Czarna Pantera 2 musi zmierzyć się z wieloma trudnościami, w tym śmiercią odtwórcy głównej roli. Kevin Feige, prezes Marvel Studios, uprzedził, że produkcja uhonoruje pamięć zmarłego Chadwicka Bosemana i nie będą szukać kogoś, kto go zastąpi. Jego słowa potwierdził też producent filmu, Nate Moore. Jednak wygląda na to, że fani nie są do końca zadowoleni z tej decyzji. Prowadzą kampanię, by "uratować T'Challę" i zostawić bohatera w MCU. Uważają, że jego dziedzictwo powinno zacząć się z Chadwickiem Bosemanem - a nie z nim zakończyć.

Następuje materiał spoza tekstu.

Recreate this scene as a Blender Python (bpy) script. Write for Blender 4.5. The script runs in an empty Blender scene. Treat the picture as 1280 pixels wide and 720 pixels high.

Fani w tym celu podpisują też petycję na stronie change.org, na której możemy przeczytać:
Jeśli Marvel Studios zdecyduje się na usunięcie T'Challi, będzie to kosztem widowni (szczególnie czarnych chłopców i mężczyzn), która mogła zobaczyć w nim swoje odbicie. Obejmuje to również miliony fanów, których ten bohater inspirował. Przez brak zmiany aktora, franczyza traci szansę na to, by dodać do swojego dziedzictwa jednego z najbardziej popularnych, czołowych czarnoskórych superbohaterów. Sposób #1 na zabicie legendy, to zaprzestanie opowiadania jej historii.
Feige i Marvel nie chcieli ponownego castingu do postaci T'Challi, ponieważ uważali rolę aktora za kultową. Postanowili dalej odkrywać bogaty świat Wakandy i szereg bohaterów, których pokazali w pierwszej Czarnej Panterze. Wśród są nich są między innymi księżniczka Shuri (Letitia Wright), Ramonda (Angela Bassett) czy Okoye (Danai Gurira). Powstaje też seria na Disney+, która pokazuje z bliska zaawansowane technologicznie, afrykańskie królestwo.